THE PROBLEM :: Starting at the first line of the listing below, retype each line up to and including the one that contains "s_['label'] = lb;". Leave pictures out.

DATA SHOWN ::
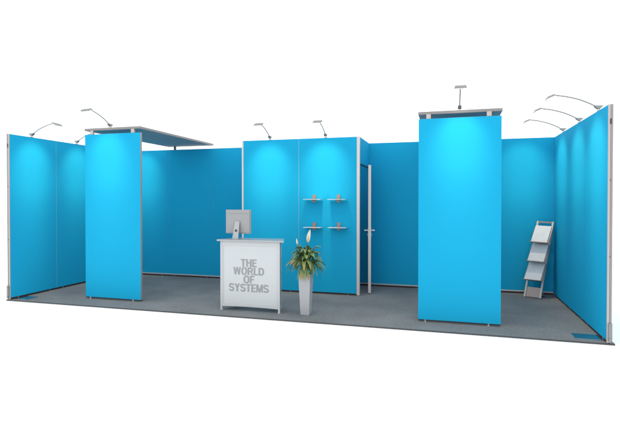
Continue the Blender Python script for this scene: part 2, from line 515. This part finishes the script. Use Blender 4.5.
# ------------------------------------------------------------------ wall shelves on the cabin
def make_shelf():
    r = empty('wall_shelf')
    bd = nb(); box(bd, -0.142, 0.142, -0.17, -0.012, -0.005, 0.005, 0.002)
    obj('shelf_board', bd, M['shelf'], r)
    k = nb()
    box(k, -0.027, 0.027, -0.011, -0.0005, -0.045, 0.075, 0.002)
    box(k, -0.027, 0.027, -0.075, -0.0115, 0.0055, 0.012, 0.001)
    box(k, -0.027, 0.027, -0.120, -0.0115, -0.014, -0.0055, 0.001)
    obj('bracket', k, M['copper'], r)
    return r
sh = make_shelf()
spots = [(4.266, 1.516, 'upper left pale wall shelf with a copper clip, beside the cabin panel joint'),
         (4.665, 1.515, 'upper right pale wall shelf with a copper clip, on the side of the cabin door'),
         (4.266, 1.070, 'lower left pale wall shelf with a copper clip, just above the white flower'),
         (4.670, 1.073, 'lower right pale wall shelf with a copper clip, nearest the cabin door handle')]
for i, (x, z, lb) in enumerate(spots):
    s_ = sh if i == 0 else copy_tree(sh)
    s_.location = (x, CY, z)
    s_['label'] = lb; s_['category'] = 'shelf'; s_['group'] = 'four small shelves on the cabin front'

# ------------------------------------------------------------------ counter
ct = empty('reception_counter', (3.785, 0.28, 0), 0, 'silver framed white reception counter with grey capital lettering on its front', 'counter')
X0, X1, Yb = -0.45, 0.42, 0.32     # front half-widths; back narrower
B0, B1 = -0.34, 0.318
def post(x, y, w=0.03):
    b = nb()
    box(b, x - w / 2, x + w / 2, y, y + w, 0.0, 0.012, 0.002)
    box(b, x - w / 2 + 0.003, x + w / 2 - 0.003, y + 0.003, y + w - 0.003, 0.012, 0.944, 0.002)
    return b
for (x, y) in ((X0 + 0.016, 0.0), (X1 - 0.016, 0.0), (B0, Yb - 0.03), (B1, Yb - 0.03)):
    obj('post', post(x, y), M['white2'], ct)
# front panel with raised border, curved lower rail
fr = nb()
box(fr, X0 + 0.030, X1 - 0.030, 0.006, 0.024, 0.885, 0.943, 0.002)
box(fr, X0 + 0.030, X0 + 0.048, 0.006, 0.024, 0.092, 0.8848, 0.002)
box(fr, X1 - 0.048, X1 - 0.030, 0.006, 0.024, 0.092, 0.8848, 0.002)
n = 20
prof = [(X0 + 0.03 + (X1 - X0 - 0.06) * k / n) for k in range(n + 1)]
arch = lambda x: 0.052 + 0.009 * (1 - (x / 0.43) ** 2)
for a_, b_ in zip(prof, prof[1:]):
    hexa(fr, [(a_, 0.006, arch(a_)), (b_, 0.006, arch(b_)), (b_, 0.024, arch(b_)), (a_, 0.024, arch(a_))],
         [(a_, 0.006, 0.0918), (b_, 0.006, 0.0918), (b_, 0.024, 0.0918), (a_, 0.024, 0.0918)])
bmesh.ops.remove_doubles(fr, verts=fr.verts, dist=1e-6)
obj('front_frame', fr, M['white2'], ct)
fp = obj('front_panel', box(nb(), X0 + 0.0485, X1 - 0.0485, 0.012, 0.020, 0.0925, 0.8845), M['white'], ct)
for s in (-1, 1):
    xa, xb = (X1 - 0.004 if s > 0 else X0 + 0.004), s * (B1 + 0.012)
    sd = nb()
    hexa(sd, [(xa, 0.030, 0.05), (xb, Yb - 0.031, 0.05), (xb - s * 0.012, Yb - 0.031, 0.05), (xa - s * 0.012, 0.030, 0.05)],
         [(xa, 0.030, 0.943), (xb, Yb - 0.031, 0.943), (xb - s * 0.012, Yb - 0.031, 0.943), (xa - s * 0.012, 0.030, 0.943)])
    obj('side_panel', sd, M['alu_dark'], ct)
wt = nb()
hexa(wt, [(-0.485, -0.03, 0.9445), (0.485, -0.03, 0.9445), (0.365, Yb + 0.01, 0.9445), (-0.365, Yb + 0.01, 0.9445)],
     [(-0.485, -0.03, 0.967), (0.485, -0.03, 0.967), (0.365, Yb + 0.01, 0.967), (-0.365, Yb + 0.01, 0.967)], 0.003)
obj('worktop', wt, M['top'], ct)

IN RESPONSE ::
Continue the Blender Python script for this scene: part 2, from line 515. This part finishes the script. Use Blender 4.5.
# ------------------------------------------------------------------ wall shelves on the cabin
def make_shelf():
    r = empty('wall_shelf')
    bd = nb(); box(bd, -0.142, 0.142, -0.17, -0.012, -0.005, 0.005, 0.002)
    obj('shelf_board', bd, M['shelf'], r)
    k = nb()
    box(k, -0.027, 0.027, -0.011, -0.0005, -0.045, 0.075, 0.002)
    box(k, -0.027, 0.027, -0.075, -0.0115, 0.0055, 0.012, 0.001)
    box(k, -0.027, 0.027, -0.120, -0.0115, -0.014, -0.0055, 0.001)
    obj('bracket', k, M['copper'], r)
    return r
sh = make_shelf()
spots = [(4.266, 1.516, 'upper left pale wall shelf with a copper clip, beside the cabin panel joint'),
         (4.665, 1.515, 'upper right pale wall shelf with a copper clip, on the side of the cabin door'),
         (4.266, 1.070, 'lower left pale wall shelf with a copper clip, just above the white flower'),
         (4.670, 1.073, 'lower right pale wall shelf with a copper clip, nearest the cabin door handle')]
for i, (x, z, lb) in enumerate(spots):
    s_ = sh if i == 0 else copy_tree(sh)
    s_.location = (x, CY, z)
    s_['label'] = lb; s_['category'] = 'shelf'; s_['group'] = 'four small shelves on the cabin front'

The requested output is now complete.